Poetry Rx: "What Is the Measure"
read Donika Kelly's breathtaking love poem up at Poetry Foundation now
Just dropping in this Monday morning to say hi, and you should consider reading this beautiful poem, “What Is the Measure,” no matter who you are, but especially if you find yourself back at your desk after a quiet weekend in nature.
We spent Sunday climbing Mount Lemmon, first us creatures in the car, then us creatures scrambling by foot— up the Marshall Gulch trail. It was fun to see Chilli (our 8-month-old puppy) trying to sprint vertically. Billie (our 3yo daughter) kept asking, why are we doing this again? Bojan wouldn’t answer for fear of hearing his former self answer (“Hikes are like walks to nowhere”).
So when I came across Donika Kelly’s poem this morning, her refrain, “I submit,” echoed in the pine trees of Arizona’s high desert. I could hear the poet’s footsteps and the creatures burrowing on her trail, and when she gets to the following stanza, I felt seen, asked, too, to submit:
I submit:
As with the mountain,
the field.
As with the field,
you,
ineluctable as a season, sun ragging the rockface.

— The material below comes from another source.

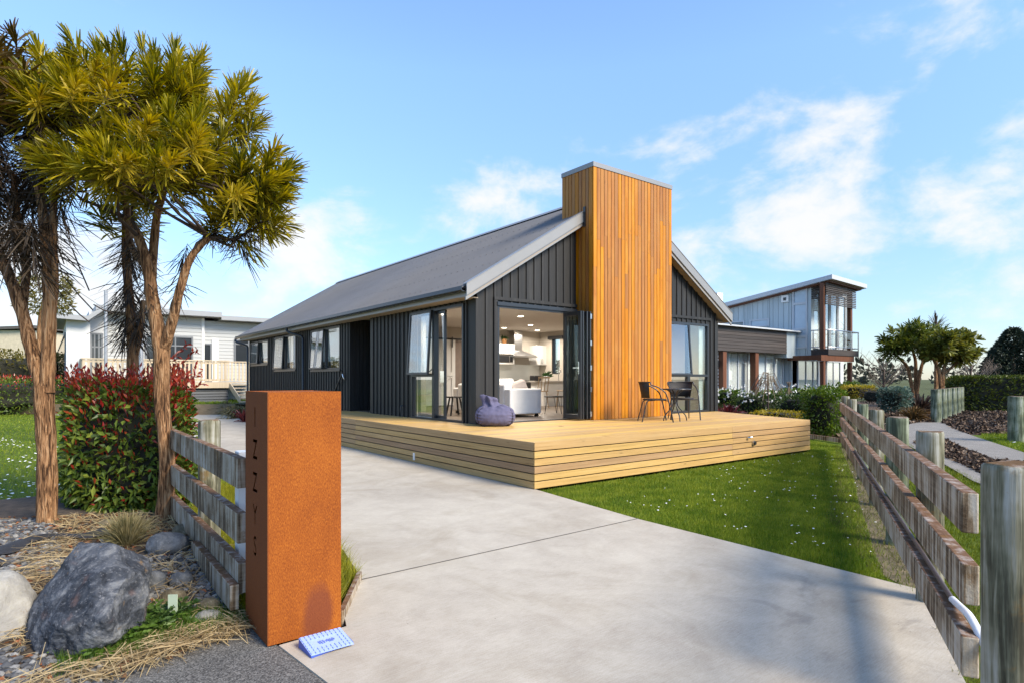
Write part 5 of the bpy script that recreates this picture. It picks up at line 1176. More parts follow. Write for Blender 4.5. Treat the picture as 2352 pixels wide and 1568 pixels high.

I love that verb, “ragging” there, which makes me think of my Granny cleaning her kitchen counters, but also of her giving someone a gleefully hard time. I like thinking of the sun as a good-natured, maternal tsk-r. Most of all, I love thinking of the beloved as “ineluctable as a season,” like a long-awaited summer storm moving in, calling you to run outside and throw up your arms and dance in the rain.
Thanks for this poem, Donika Kelly, Poetry Foundation, M., mountains.